▼

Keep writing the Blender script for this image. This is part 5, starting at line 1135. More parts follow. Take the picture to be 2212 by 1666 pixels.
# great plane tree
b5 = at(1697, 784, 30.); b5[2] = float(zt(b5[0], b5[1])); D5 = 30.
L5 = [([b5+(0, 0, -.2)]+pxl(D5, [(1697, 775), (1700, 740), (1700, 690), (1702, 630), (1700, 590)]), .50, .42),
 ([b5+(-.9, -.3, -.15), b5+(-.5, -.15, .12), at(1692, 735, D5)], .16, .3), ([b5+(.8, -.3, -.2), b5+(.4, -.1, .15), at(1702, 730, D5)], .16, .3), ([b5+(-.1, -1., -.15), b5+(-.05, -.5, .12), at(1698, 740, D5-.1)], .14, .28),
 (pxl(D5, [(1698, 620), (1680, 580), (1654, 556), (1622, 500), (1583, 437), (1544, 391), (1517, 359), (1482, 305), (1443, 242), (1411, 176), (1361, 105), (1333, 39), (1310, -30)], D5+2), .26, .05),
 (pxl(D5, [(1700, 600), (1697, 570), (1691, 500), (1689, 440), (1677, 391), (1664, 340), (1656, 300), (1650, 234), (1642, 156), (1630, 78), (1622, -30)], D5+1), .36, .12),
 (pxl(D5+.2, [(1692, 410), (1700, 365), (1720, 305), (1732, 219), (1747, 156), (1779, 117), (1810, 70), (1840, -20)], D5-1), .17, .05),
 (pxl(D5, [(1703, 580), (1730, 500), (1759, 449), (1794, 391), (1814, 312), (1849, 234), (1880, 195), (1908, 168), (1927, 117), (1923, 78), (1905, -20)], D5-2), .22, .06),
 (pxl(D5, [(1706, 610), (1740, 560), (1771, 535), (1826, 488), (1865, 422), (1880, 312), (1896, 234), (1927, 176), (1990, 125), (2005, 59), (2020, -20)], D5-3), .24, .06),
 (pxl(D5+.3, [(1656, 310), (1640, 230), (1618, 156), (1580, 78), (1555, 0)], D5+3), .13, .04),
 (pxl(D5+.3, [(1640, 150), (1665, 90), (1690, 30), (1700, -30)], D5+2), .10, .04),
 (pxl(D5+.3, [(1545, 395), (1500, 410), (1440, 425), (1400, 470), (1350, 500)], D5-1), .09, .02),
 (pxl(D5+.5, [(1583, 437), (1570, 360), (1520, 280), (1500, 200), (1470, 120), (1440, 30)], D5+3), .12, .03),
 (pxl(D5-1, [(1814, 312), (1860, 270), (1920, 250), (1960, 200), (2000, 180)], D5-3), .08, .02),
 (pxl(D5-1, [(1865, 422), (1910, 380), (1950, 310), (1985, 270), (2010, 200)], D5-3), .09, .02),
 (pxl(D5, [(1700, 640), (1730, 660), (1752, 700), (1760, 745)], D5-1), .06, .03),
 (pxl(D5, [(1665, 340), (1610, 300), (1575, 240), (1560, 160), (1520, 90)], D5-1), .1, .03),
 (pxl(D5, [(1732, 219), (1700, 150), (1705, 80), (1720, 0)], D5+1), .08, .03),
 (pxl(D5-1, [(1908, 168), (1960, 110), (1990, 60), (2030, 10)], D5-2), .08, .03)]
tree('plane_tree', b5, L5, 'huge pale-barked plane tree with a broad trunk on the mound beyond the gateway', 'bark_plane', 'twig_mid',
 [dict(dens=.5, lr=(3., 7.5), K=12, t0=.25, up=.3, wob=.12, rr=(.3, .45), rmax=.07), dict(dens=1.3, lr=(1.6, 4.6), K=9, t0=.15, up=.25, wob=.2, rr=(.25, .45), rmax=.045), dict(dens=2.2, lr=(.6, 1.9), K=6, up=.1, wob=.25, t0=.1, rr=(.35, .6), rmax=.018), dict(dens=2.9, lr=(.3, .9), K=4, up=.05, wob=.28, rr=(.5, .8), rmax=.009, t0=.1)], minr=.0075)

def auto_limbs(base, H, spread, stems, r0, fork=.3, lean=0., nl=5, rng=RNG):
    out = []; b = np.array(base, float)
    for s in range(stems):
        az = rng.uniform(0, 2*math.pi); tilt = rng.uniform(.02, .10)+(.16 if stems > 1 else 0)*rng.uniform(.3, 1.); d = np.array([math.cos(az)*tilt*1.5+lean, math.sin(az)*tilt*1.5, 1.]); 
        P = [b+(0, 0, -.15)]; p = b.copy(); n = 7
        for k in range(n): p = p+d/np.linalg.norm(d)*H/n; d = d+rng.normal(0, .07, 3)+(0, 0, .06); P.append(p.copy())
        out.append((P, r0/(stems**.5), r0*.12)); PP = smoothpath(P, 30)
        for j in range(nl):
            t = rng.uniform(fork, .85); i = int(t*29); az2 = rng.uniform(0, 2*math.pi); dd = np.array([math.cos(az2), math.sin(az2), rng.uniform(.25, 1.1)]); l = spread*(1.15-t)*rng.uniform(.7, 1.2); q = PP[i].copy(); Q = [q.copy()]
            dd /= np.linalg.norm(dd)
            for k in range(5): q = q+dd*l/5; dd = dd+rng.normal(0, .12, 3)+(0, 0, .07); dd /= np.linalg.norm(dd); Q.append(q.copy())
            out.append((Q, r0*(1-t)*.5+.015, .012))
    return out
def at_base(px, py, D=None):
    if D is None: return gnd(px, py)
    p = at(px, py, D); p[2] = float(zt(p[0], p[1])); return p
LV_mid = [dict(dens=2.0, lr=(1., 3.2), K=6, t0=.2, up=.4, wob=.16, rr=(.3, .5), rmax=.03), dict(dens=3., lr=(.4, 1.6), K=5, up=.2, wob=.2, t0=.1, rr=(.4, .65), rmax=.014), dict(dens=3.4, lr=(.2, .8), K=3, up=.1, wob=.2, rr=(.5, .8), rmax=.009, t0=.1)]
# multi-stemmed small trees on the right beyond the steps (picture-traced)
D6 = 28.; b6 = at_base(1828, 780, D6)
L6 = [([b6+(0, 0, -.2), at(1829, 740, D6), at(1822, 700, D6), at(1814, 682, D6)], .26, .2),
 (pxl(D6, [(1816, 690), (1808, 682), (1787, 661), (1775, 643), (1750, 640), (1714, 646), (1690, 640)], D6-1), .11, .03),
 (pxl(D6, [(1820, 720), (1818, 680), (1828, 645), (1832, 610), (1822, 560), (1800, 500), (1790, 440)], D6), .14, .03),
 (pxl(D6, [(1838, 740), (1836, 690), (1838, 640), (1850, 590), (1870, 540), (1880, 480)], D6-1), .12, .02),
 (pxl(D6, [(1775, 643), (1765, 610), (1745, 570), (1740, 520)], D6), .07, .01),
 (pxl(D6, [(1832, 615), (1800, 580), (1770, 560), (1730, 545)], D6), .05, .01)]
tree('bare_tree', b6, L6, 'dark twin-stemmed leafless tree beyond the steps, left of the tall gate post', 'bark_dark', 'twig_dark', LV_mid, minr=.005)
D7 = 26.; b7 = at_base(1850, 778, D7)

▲

TASK REQUIREMENTS: Copy out all lines from the material above that contain the string "picture".

WRITTEN ANSWER:
Keep writing the Blender script for this image. This is part 5, starting at line 1135. More parts follow. Take the picture to be 2212 by 1666 pixels.
# multi-stemmed small trees on the right beyond the steps (picture-traced)